At fifty minutes, I took over the meeting and made everyone shut up, summarizing the merits and demerits of the arguments and reaching a tentative conclusion that I would recommend to the President for his decision. This took five minutes. The attendees then got five minutes to object and clarify. If my recommendation still seemed right, I would confirm that. The meeting was over. They returned to their departments and briefed their Secretaries. If a Secretary strongly disagreed, he or she would call me that night. The next day the decision paper—with concurrences, nonconcurrences, and options—went to the President.
The paper reflected all the edges of our debate. Everyone present had their say. We didn’t want to round the issue into a small beach pebble that might roll in any direction. Any cabinet Secretary who still strongly disagreed could go to the President.
I don’t recall a single instance when a Secretary did that. We had made sure every view had been presented, considered, and reflected in the paper.
As with so many issues, we could often whittle a problem down to a series of alternatives, each of which should work. We then tried to pick the best of breed.
The full NSC worked the same way, with the President in the Chair. Cabinet officers presented their views, while either Frank or I served as the master of ceremonies, laying out the issue and guiding the discussion. The President usually asked questions, but seldom made a decision during the meeting. After it was over we prepared a decision paper for him. When he reached his decision, a written confirmation was disseminated.
Because some NSC staff members had gone rogue during the Iran-Contra period, we made sure the process was formal and documented. We succeeded in restoring credibility to the NSC system.
I’ve run many other kinds of meetings.
Informational or briefing meetings simply inform attendees about a subject of immediate interest. I kept a time limit on these meetings to keep them from wandering all over and to prevent spring butts from popping up mostly to hear themselves talking.
The principal official meeting of the Joint Chiefs of Staff was called a “Tank Meeting,” so called because the original room where the World War II Joint Chiefs met was located in the basement of the Commerce Department and was reached through a tunnel-like entrance. In later years the meeting was normally held in a special room in the National Military Command Center at the Pentagon. The chiefs, their operations officers, and lots of backbenchers and note takers attended. There was a formal agenda.
I found it more useful to have the Chiefs meet in my office without assistants or agenda. This relieved them of their bureaucratic veneer, and we could talk openly—the most senior and experienced military guys in the armed forces and not just the leaders of large organizations whose interests the service Chiefs were expected to defend at all costs. Those meetings worked beautifully, as we dealt with the most fundamental issues of war and peace.
Not all my meetings were structured. I liked to end the day, for example, with a freewheeling get-together where three or four of my closest associates could sit around my office, feet up, and review how things were going. It was an unhurried time when we could prepare ourselves for the challenges and opportunities of the next day.

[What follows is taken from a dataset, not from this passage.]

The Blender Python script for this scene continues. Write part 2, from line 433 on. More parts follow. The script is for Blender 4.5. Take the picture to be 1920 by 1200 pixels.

Humans are not by nature solitary. They need to connect with other human beings to share dreams and fears, to lean on each other, to enhance each other.
Two people together are a meeting. As organizations become larger, ever more people need to meet formally and informally. I have always tried to conduct meetings, no matter how large, with the intimacy and respect two longtime close friends show each other when reminiscing about their shared past.